Charles: From your perspective, doing work in the coffee people zine issue number 10 and as a wider whole, as a Black person inside the coffee industry what do you think seeing, like have you seen the book by Phyllis Johnson (The Triumph) and another book called Coffee Milk Blood?

Korie: Yes! I haven’t gotten to see that yet, but everyone keeps telling me about it!

Charles: David picked up Coffee Milk Blood at Rabbit Hole, it's a piece of art, it's beautiful but anyways seeing things like that, what do you feel as a Black person in coffee seeing that, what do you feel that means for coffee. 

Korie: It just makes me feel completely seen, which was one of the hardest things being a customer facing in coffee. I didn’t feel like people were actually seeing me, I thought that they were just seeing attributes of my appearance. But to see works that are focused on the origins of coffee and the people inside of the industry... It just brings me joy to be like “wow, these are my people.” These are people that are just as passionate about this product and they understand the why behind the passion behind this product. And I think that it's cool that a lot of people use issue 10 to kind of get their friends into coffee, or even their family members. It feels really good, the power of storytelling is transcending anything I knew of coffee to be, so it's giving me the depth I wanted this whole time, but just didn’t know where it was. 

Charles: Yeah it's nice to see yourself as a fully fledged member of the community and not like aspects of yourself within the community or like a curiosity.

Korie: Yeah! 

Charles: So for my last question, putting yourself in the shoes of a Black person not in coffee, seeing more things like Issue 10, Black owned coffee shops, or seeing specialty coffee shops in neighborhoods where coffee shops aren't usually popping up, what do you think that will mean to regular—not specialty—coffee consuming Black folks?

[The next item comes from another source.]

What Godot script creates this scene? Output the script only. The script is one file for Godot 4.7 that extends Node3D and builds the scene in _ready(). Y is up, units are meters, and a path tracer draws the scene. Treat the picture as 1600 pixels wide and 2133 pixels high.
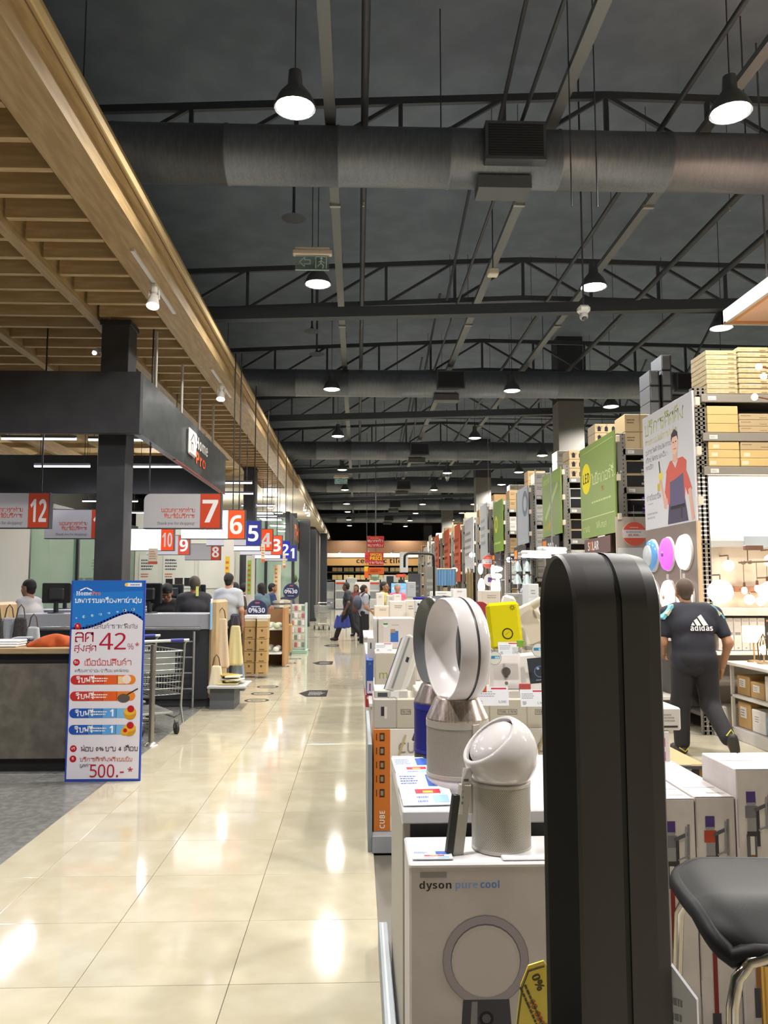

Korie: I think no matter what type of ownership it is, I think that seeing Black ownership is something that gives people a sense of power, especially Black folk. Like when you see Black ownership you kind of start to think of what's possible. I think, especially in coffee, when people think of a specialty coffee shop I don’t think of a Black owned coffee shop, you know? I think  it’s possible to be a trendy little spot for the hipsters and be Black owned as well. But most importantly, when you see and experience Black ownership it opens up the doors of what's possible. And a lot of times we don't get to see that unfortunately, because we as Black people can’t get loans, there are so many things that stand in the way. So when you see something finally come to life, it creates a huge sense of hope.

Charles: Yeah, that is a very good way to put it. It matters to see people like yourself doing things independently without permission.

Korie: Right, it's the power of representation. It's for every Black and brown girl that realizes “oh im allowed to be vice president,” its as simple as that. If you have never seen someone that looks like you in that position, you don’t even know that that is allowed. You know? It feels like, oh that's something you're not allowed to do. But that's not true, it just means somethings have never been done, but it doesn’t mean that it can’t be.